DATA PROVIDED:
***
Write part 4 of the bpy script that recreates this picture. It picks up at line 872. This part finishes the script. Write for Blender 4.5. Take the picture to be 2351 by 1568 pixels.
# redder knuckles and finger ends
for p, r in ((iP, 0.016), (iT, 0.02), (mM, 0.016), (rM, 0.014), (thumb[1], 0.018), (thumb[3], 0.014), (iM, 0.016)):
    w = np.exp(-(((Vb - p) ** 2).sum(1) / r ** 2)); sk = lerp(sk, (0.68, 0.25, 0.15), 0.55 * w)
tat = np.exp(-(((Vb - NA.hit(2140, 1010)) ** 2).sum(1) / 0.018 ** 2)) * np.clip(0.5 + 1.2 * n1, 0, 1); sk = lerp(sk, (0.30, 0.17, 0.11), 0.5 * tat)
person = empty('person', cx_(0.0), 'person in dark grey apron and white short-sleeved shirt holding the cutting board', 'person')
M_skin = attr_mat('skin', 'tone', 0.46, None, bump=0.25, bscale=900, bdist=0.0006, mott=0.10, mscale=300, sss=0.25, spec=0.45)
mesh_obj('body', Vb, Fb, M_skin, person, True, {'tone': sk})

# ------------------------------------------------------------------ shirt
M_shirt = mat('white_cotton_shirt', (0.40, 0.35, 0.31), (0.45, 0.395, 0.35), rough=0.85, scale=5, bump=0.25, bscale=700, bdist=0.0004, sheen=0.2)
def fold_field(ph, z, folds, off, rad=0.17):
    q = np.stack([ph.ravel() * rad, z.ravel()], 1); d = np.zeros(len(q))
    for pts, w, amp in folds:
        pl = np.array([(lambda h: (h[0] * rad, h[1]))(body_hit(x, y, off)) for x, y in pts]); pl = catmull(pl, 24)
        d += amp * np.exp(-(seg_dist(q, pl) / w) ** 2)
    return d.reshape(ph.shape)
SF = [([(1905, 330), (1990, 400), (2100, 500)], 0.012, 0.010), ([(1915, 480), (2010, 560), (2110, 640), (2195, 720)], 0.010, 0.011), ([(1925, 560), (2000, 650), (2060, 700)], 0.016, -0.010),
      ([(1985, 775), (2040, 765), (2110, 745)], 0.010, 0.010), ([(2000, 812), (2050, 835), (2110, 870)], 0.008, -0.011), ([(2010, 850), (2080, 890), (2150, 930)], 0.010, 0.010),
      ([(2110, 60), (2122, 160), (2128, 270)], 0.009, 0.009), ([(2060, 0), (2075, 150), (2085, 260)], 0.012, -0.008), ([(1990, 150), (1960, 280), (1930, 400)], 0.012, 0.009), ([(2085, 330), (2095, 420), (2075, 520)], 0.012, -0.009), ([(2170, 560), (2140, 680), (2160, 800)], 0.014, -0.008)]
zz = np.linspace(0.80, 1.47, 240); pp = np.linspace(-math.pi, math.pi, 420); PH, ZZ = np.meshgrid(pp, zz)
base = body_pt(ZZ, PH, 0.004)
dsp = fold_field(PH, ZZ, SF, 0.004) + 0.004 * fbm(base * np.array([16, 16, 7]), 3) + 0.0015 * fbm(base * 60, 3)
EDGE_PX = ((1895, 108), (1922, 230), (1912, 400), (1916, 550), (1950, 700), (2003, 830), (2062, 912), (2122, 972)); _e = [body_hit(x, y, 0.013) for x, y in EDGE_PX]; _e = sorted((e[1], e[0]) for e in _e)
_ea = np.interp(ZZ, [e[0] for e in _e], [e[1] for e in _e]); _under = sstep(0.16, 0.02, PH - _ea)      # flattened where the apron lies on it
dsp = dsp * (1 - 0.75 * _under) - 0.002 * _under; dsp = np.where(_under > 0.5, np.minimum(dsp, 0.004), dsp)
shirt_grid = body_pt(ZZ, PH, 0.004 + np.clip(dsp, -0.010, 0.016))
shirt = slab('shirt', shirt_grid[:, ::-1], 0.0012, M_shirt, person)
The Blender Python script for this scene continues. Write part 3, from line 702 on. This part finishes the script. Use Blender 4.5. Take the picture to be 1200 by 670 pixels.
***
WHAT THE TASK REQUIRES: Reproduce all of the records exactly.

EXPECTED ANSWER:
Write part 4 of the bpy script that recreates this picture. It picks up at line 872. This part finishes the script. Write for Blender 4.5. Take the picture to be 2351 by 1568 pixels.
# redder knuckles and finger ends
for p, r in ((iP, 0.016), (iT, 0.02), (mM, 0.016), (rM, 0.014), (thumb[1], 0.018), (thumb[3], 0.014), (iM, 0.016)):
    w = np.exp(-(((Vb - p) ** 2).sum(1) / r ** 2)); sk = lerp(sk, (0.68, 0.25, 0.15), 0.55 * w)
tat = np.exp(-(((Vb - NA.hit(2140, 1010)) ** 2).sum(1) / 0.018 ** 2)) * np.clip(0.5 + 1.2 * n1, 0, 1); sk = lerp(sk, (0.30, 0.17, 0.11), 0.5 * tat)
person = empty('person', cx_(0.0), 'person in dark grey apron and white short-sleeved shirt holding the cutting board', 'person')
M_skin = attr_mat('skin', 'tone', 0.46, None, bump=0.25, bscale=900, bdist=0.0006, mott=0.10, mscale=300, sss=0.25, spec=0.45)
mesh_obj('body', Vb, Fb, M_skin, person, True, {'tone': sk})

# ------------------------------------------------------------------ shirt
M_shirt = mat('white_cotton_shirt', (0.40, 0.35, 0.31), (0.45, 0.395, 0.35), rough=0.85, scale=5, bump=0.25, bscale=700, bdist=0.0004, sheen=0.2)
def fold_field(ph, z, folds, off, rad=0.17):
    q = np.stack([ph.ravel() * rad, z.ravel()], 1); d = np.zeros(len(q))
    for pts, w, amp in folds:
        pl = np.array([(lambda h: (h[0] * rad, h[1]))(body_hit(x, y, off)) for x, y in pts]); pl = catmull(pl, 24)
        d += amp * np.exp(-(seg_dist(q, pl) / w) ** 2)
    return d.reshape(ph.shape)
SF = [([(1905, 330), (1990, 400), (2100, 500)], 0.012, 0.010), ([(1915, 480), (2010, 560), (2110, 640), (2195, 720)], 0.010, 0.011), ([(1925, 560), (2000, 650), (2060, 700)], 0.016, -0.010),
      ([(1985, 775), (2040, 765), (2110, 745)], 0.010, 0.010), ([(2000, 812), (2050, 835), (2110, 870)], 0.008, -0.011), ([(2010, 850), (2080, 890), (2150, 930)], 0.010, 0.010),
      ([(2110, 60), (2122, 160), (2128, 270)], 0.009, 0.009), ([(2060, 0), (2075, 150), (2085, 260)], 0.012, -0.008), ([(1990, 150), (1960, 280), (1930, 400)], 0.012, 0.009), ([(2085, 330), (2095, 420), (2075, 520)], 0.012, -0.009), ([(2170, 560), (2140, 680), (2160, 800)], 0.014, -0.008)]
zz = np.linspace(0.80, 1.47, 240); pp = np.linspace(-math.pi, math.pi, 420); PH, ZZ = np.meshgrid(pp, zz)
base = body_pt(ZZ, PH, 0.004)
dsp = fold_field(PH, ZZ, SF, 0.004) + 0.004 * fbm(base * np.array([16, 16, 7]), 3) + 0.0015 * fbm(base * 60, 3)
EDGE_PX = ((1895, 108), (1922, 230), (1912, 400), (1916, 550), (1950, 700), (2003, 830), (2062, 912), (2122, 972)); _e = [body_hit(x, y, 0.013) for x, y in EDGE_PX]; _e = sorted((e[1], e[0]) for e in _e)
_ea = np.interp(ZZ, [e[0] for e in _e], [e[1] for e in _e]); _under = sstep(0.16, 0.02, PH - _ea)      # flattened where the apron lies on it
dsp = dsp * (1 - 0.75 * _under) - 0.002 * _under; dsp = np.where(_under > 0.5, np.minimum(dsp, 0.004), dsp)
shirt_grid = body_pt(ZZ, PH, 0.004 + np.clip(dsp, -0.010, 0.016))
shirt = slab('shirt', shirt_grid[:, ::-1], 0.0012, M_shirt, person)
The Blender Python script for this scene continues. Write part 3, from line 702 on. This part finishes the script. Use Blender 4.5. Take the picture to be 1200 by 670 pixels.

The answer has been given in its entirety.